Se puede juzgar la vida normal de la santidad a través de dos puntos de vista bien diferentes:

- Uno, focalizando nuestra naturaleza...

- Pero también tomando como referencia los misterios sobrenaturales de la morada de la Santísima Trinidad en nosotros, de la Encarnación redentora y de la Eucaristía.

Ahora, este último punto de vista es el único que representa el juicio de la sabiduría, per "altissimam causam"; el otro modo es por la ínfima causa [...].
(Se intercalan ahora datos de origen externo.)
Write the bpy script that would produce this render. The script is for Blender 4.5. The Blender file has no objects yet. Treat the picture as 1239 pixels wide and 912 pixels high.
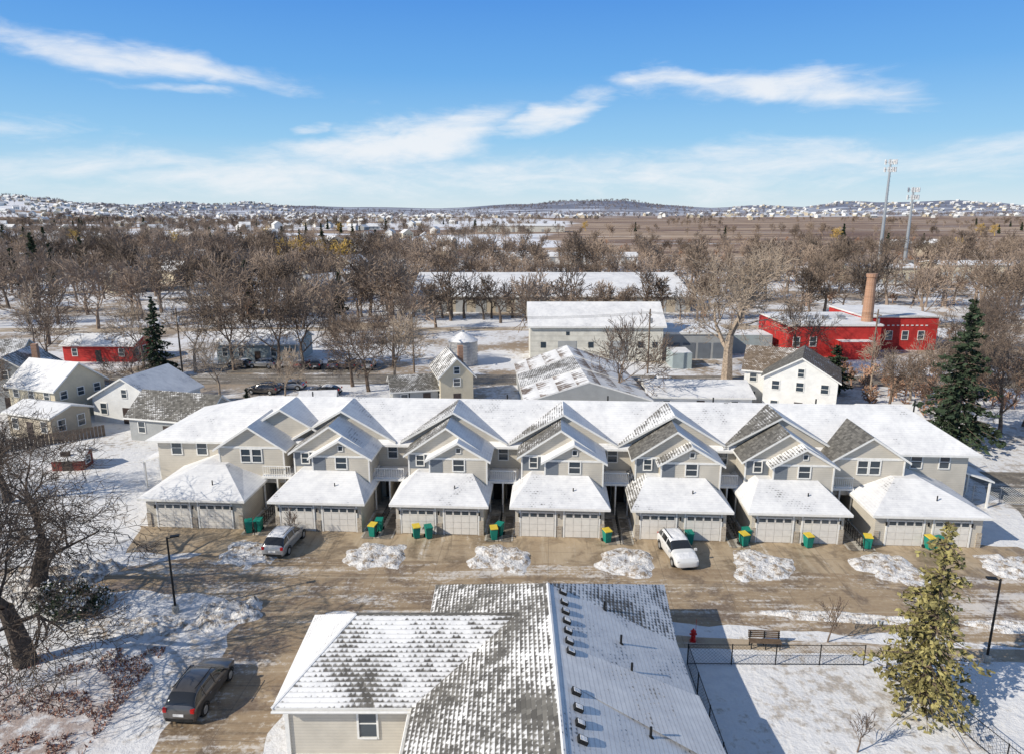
import bpy, bmesh, math, random
import numpy as np
from mathutils import Vector, Matrix, noise
R=random.Random(7)
scene=bpy.context.scene
rad=math.radians
# ------------------------------------------------------------------ node helpers
class NT:
    def __init__(s,nt): s.nt=nt
    def n(s,t,**k):
        nd=s.nt.nodes.new(t)
        for a,b in k.items():
            if a.startswith('i_'): s.set(nd.inputs[a[2:].replace('_',' ')],b)
            elif a.startswith('x'): s.set(nd.inputs[int(a[1:])],b)
            else: setattr(nd,a,b)
        return nd
    def set(s,inp,v):
        if isinstance(v,bpy.types.NodeSocket): s.nt.links.new(v,inp)
        else:
            if isinstance(v,tuple) and len(v)==3 and inp.type=='RGBA': v=v+(1,)
            inp.default_value=v
    def math(s,op,a,b=0.0,c=None,clamp=False):
        nd=s.n('ShaderNodeMath',operation=op,use_clamp=clamp); s.set(nd.inputs[0],a); s.set(nd.inputs[1],b)
        if c is not None: s.set(nd.inputs[2],c)
        return nd.outputs[0]
    def noise(s,vec,scale,detail=4,rough=.55,dist=0):
        nd=s.n('ShaderNodeTexNoise'); s.set(nd.inputs['Vector'],vec)
        nd.inputs['Scale'].default_value=scale; nd.inputs['Detail'].default_value=detail
        nd.inputs['Roughness'].default_value=rough; nd.inputs['Distortion'].default_value=dist
        return nd.outputs[0]
    def mr(s,v,a,b,c=0.0,d=1.0,smooth=True):
        nd=s.n('ShaderNodeMapRange',interpolation_type='SMOOTHSTEP' if smooth else 'LINEAR')
        for i,x in enumerate((v,a,b,c,d)): s.set(nd.inputs[i],x)
        return nd.outputs[0]
    def mix(s,f,a,b,mode='MIX'):
        nd=s.n('ShaderNodeMix',data_type='RGBA',blend_type=mode)
        s.set(nd.inputs[0],f); s.set(nd.inputs[6],a); s.set(nd.inputs[7],b)
        return nd.outputs[2]
    def mapping(s,vec,loc=(0,0,0),rot=(0,0,0),sc=(1,1,1),t='POINT'):
        nd=s.n('ShaderNodeMapping',vector_type=t); s.set(nd.inputs[0],vec)
        nd.inputs[1].default_value=loc; nd.inputs[2].default_value=rot; nd.inputs[3].default_value=sc
        return nd.outputs[0]
    def bump(s,h,strength=.5,dist=.05):
        nd=s.n('ShaderNodeBump'); nd.inputs['Strength'].default_value=strength; nd.inputs['Distance'].default_value=dist
        s.set(nd.inputs['Height'],h); return nd.outputs[0]
def newmat(name,rough=.8,metal=0,color=None,spec=.3):
    m=bpy.data.materials.new(name); m.use_nodes=True
    nt=NT(m.node_tree); b=m.node_tree.nodes['Principled BSDF']
    b.inputs['Roughness'].default_value=rough; b.inputs['Metallic'].default_value=metal
    b.inputs['Specular IOR Level'].default_value=spec
    if color: b.inputs['Base Color'].default_value=color+(1,)
    return m,nt,b
M={}
def simple(name,color,rough=.8,metal=0,var=.25,scale=3.0,spec=.3,detail=3):
    m,nt,b=newmat(name,rough,metal,color,spec)
    tc=nt.n('ShaderNodeNewGeometry').outputs['Position']
    f=nt.noise(tc,scale,detail)
    dark=tuple(c*(1-var) for c in color); lite=tuple(min(1,c*(1+var)) for c in color)
    nt.set(b.inputs['Base Color'],nt.mix(nt.mr(f,.3,.7),dark,lite))
    M[name]=m; return m
# snow
m,nt,b=newmat('snow',.65); pos=nt.n('ShaderNodeNewGeometry').outputs['Position']
f=nt.noise(pos,.9,5,.6)
c=nt.mix(nt.mr(f,.35,.65),(.70,.70,.71),(.80,.795,.785)); nt.set(b.inputs['Base Color'],c)
nt.set(b.inputs['Normal'],nt.bump(nt.noise(pos,2,3),.5,.25)); M['snow']=m
m,nt,b=newmat('snow_pile',.7); pos=nt.n('ShaderNodeNewGeometry').outputs['Position']
f=nt.noise(pos,1.7,8,.72)
c=nt.mix(nt.mr(f,.38,.54),(.33,.26,.19),(.78,.77,.76)); nt.set(b.inputs['Base Color'],c)
nt.set(b.inputs['Normal'],nt.bump(nt.noise(pos,4,4,.7),.8,.3)); M['snow_pile']=m
# ground
m,nt,b=newmat('ground_snow',.75); geo=nt.n('ShaderNodeNewGeometry'); pos=geo.outputs['Position']
sep=nt.n('ShaderNodeSeparateXYZ',x0=pos); X,Y,Zp=sep.outputs
n1=nt.noise(pos,.07,6,.65); n2=nt.noise(pos,1.3,6,.7)
brownmask=nt.mr(nt.math('ADD',nt.math('MULTIPLY',n1,.6),nt.math('MULTIPLY',n2,.5)),.56,.66)
brown=nt.mix(nt.noise(pos,3,4),(.20,.15,.10),(.38,.31,.23))
near=nt.mix(nt.math('MULTIPLY',brownmask,.7),nt.mix(nt.mr(n2,.3,.7),(.66,.66,.67),(.78,.775,.765)),brown)
lx=nt.mr(X,-19,-23); ly=nt.mr(Y,38.5,31)
lit=nt.math('MULTIPLY',nt.math('MULTIPLY',lx,ly),nt.mr(n2,.36,.56))
near=nt.mix(nt.math('MULTIPLY',lit,.75),near,(.25,.16,.12))
nm=nt.noise(pos,.035,6,.7)
mid=nt.mix(nt.mr(nt.math('ADD',nm,nt.math('MULTIPLY',n2,.35)),.63,.75),(.71,.71,.72),nt.mix(n2,(.22,.17,.12),(.38,.30,.22)))
c=nt.mix(nt.mr(Y,75,110),near,mid)
fp=nt.mapping(pos,sc=(.0022,.0065,0))
vor=nt.n('ShaderNodeTexVoronoi',x0=fp); vor.inputs['Scale'].default_value=1.0
vs=nt.n('ShaderNodeSeparateXYZ',x0=vor.outputs['Color']).outputs[0]
ratio=nt.math('DIVIDE',X,nt.math('MAXIMUM',Y,1))
bias=nt.math('MULTIPLY',nt.math('MULTIPLY',nt.mr(ratio,.0,.16),nt.mr(Y,1900,2500,1,0)),1.0)
fm=nt.mr(nt.math('ADD',nt.math('ADD',vs,bias),nt.math('MULTIPLY',nt.noise(pos,.012,5,.7),.5)),.76,.94)
marsh=nt.mix(nt.mr(nt.noise(nt.mapping(pos,sc=(.004,.02,1)),1,6,.7),.40,.62),(.16,.095,.065),(.46,.34,.23))
snowstreak=nt.mr(nt.noise(nt.mapping(pos,sc=(.005,.03,1),loc=(7,3,1)),1,6,.7),.60,.66)
marsh=nt.mix(nt.math('MULTIPLY',snowstreak,.7),marsh,(.66,.65,.64))
farc=nt.mix(fm,(.74,.74,.76),marsh)
c=nt.mix(nt.mr(Y,260,430),c,farc)
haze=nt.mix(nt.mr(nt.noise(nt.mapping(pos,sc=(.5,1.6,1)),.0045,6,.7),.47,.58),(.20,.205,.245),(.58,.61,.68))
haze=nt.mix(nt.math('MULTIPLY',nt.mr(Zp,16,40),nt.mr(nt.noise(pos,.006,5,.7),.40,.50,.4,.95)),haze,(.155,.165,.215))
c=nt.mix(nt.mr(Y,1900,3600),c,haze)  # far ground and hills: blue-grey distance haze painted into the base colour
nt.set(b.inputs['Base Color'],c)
nt.set(b.inputs['Normal'],nt.bump(nt.noise(pos,1.6,4,.65),.55,.22)); M['ground_snow']=m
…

Si es verdad que la Santísima Trinidad habita en nosotros, que el Verbo se hizo carne, que se ofrece sacramentalmente por nosotros cada día, en la Misa y se da a nosotros como alimento, si todo esto es real, solamente los santos que viven de esa presencia divina por conocimiento casi experimental frecuente, y por un amor siempre creciente, en medio de las oscuridades y dificultades de la vida, solamente estos santos están enteramente en orden. Y la vida de íntima unión con Dios, lejos de presentarse, en lo que tiene de esencial, como cosa extraordinaria en sí, aparece como la única normal.

Antes de llegar a esta unión, somos como personas todavía medio adormecidas, que no viven suficientemente del tesoro inmenso que nos fue dado, y de las gracias siempre nuevas concedidas a los que quieren seguir generosamente a Nuestro Señor.

Por santidad entendemos una unión íntima con Dios, esto es, una gran perfección de amor de Dios y del prójimo, perfección que permanece siempre en la vida normal, pues el precepto del amor no tiene límites.

Para precisar aún más, diríamos que la santidad es el preludio normal inmediato de la vida en el Cielo, preludio que es realizado o en la Tierra, antes de la muerte, o en el Purgatorio, y que supone que el alma está perfectamente purificada, capaz de recibir la visión beatífica.

También percibimos en el extracto de arriba que la condición normal de la naturaleza humana es la santidad, pues, si por orden entendemos la recta disposición de las cosas según su naturaleza y de acuerdo con determinado fin, debemos inferir que el verdadero orden para una persona humana está en la unión con Dios, su causa y su finalidad.